Data shown:

-- START --

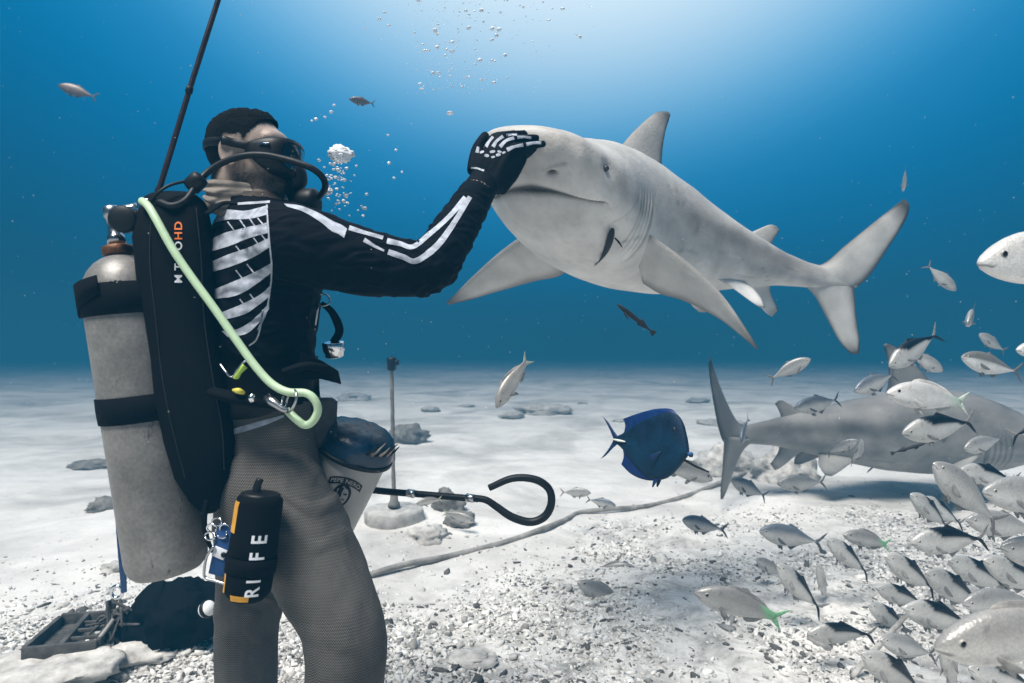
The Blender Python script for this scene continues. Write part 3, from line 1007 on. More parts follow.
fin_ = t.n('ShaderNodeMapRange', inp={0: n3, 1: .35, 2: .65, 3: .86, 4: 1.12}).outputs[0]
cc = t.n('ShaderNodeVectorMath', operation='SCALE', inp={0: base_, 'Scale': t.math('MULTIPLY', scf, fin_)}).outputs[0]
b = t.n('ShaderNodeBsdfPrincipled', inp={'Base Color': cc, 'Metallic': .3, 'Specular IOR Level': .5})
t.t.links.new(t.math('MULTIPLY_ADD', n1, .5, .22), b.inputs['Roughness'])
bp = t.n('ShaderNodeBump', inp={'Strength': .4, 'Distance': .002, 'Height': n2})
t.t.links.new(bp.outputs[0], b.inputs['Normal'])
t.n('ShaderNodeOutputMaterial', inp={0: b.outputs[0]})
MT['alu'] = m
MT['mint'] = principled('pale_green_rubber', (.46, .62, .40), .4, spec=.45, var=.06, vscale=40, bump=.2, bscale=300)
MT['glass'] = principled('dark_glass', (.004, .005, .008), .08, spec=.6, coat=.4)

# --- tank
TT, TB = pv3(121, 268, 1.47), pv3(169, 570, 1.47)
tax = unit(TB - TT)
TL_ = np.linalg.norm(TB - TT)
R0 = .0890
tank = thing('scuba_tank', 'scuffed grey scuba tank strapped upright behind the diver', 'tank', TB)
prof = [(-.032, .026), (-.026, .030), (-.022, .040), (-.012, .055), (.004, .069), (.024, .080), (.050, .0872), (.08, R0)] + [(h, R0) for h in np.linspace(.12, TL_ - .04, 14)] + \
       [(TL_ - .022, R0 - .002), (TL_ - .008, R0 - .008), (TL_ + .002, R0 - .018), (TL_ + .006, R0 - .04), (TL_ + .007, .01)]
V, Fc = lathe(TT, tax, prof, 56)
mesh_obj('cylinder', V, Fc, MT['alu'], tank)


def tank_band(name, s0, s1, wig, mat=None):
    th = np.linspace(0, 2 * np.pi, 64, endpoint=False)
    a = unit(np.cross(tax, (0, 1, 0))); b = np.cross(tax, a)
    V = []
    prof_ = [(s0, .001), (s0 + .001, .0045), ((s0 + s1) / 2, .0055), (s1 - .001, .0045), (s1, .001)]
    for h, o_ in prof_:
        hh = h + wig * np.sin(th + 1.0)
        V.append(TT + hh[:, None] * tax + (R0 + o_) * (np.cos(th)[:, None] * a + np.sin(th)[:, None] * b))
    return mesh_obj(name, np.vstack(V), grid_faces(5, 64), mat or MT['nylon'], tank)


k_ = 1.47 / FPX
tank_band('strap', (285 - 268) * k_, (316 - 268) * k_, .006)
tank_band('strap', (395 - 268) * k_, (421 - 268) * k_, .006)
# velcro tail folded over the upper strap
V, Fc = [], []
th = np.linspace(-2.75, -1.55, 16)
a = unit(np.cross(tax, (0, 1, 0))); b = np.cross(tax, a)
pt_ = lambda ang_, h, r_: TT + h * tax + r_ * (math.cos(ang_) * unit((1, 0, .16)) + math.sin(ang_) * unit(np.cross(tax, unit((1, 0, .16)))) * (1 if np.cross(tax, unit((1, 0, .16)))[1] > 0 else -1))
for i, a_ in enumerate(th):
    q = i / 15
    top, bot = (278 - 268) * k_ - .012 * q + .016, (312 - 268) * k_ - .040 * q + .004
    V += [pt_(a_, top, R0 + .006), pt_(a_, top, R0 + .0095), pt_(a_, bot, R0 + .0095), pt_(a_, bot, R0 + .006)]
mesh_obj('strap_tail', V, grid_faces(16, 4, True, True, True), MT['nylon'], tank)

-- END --
-- START --

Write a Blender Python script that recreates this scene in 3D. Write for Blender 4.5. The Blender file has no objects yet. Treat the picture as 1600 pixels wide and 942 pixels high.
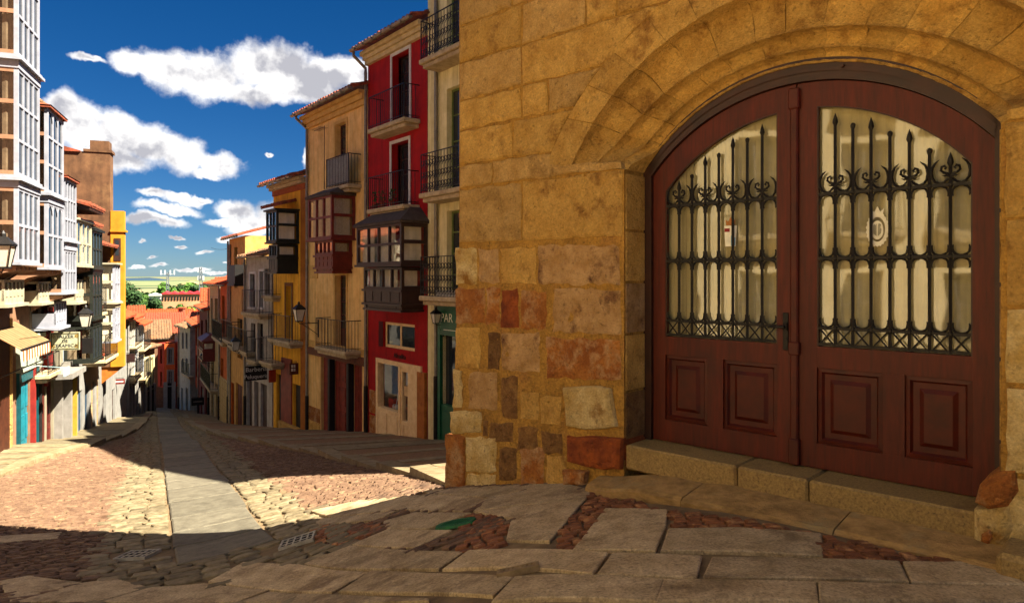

-- END --

Directions: Print the lines from the line containing "The Blender Python" to the line containing "(.004, .005, .008), .08, spec=.6, coat=.4)", both ends included, exactly and with nothing added.

Completed task:
The Blender Python script for this scene continues. Write part 3, from line 1007 on. More parts follow.
fin_ = t.n('ShaderNodeMapRange', inp={0: n3, 1: .35, 2: .65, 3: .86, 4: 1.12}).outputs[0]
cc = t.n('ShaderNodeVectorMath', operation='SCALE', inp={0: base_, 'Scale': t.math('MULTIPLY', scf, fin_)}).outputs[0]
b = t.n('ShaderNodeBsdfPrincipled', inp={'Base Color': cc, 'Metallic': .3, 'Specular IOR Level': .5})
t.t.links.new(t.math('MULTIPLY_ADD', n1, .5, .22), b.inputs['Roughness'])
bp = t.n('ShaderNodeBump', inp={'Strength': .4, 'Distance': .002, 'Height': n2})
t.t.links.new(bp.outputs[0], b.inputs['Normal'])
t.n('ShaderNodeOutputMaterial', inp={0: b.outputs[0]})
MT['alu'] = m
MT['mint'] = principled('pale_green_rubber', (.46, .62, .40), .4, spec=.45, var=.06, vscale=40, bump=.2, bscale=300)
MT['glass'] = principled('dark_glass', (.004, .005, .008), .08, spec=.6, coat=.4)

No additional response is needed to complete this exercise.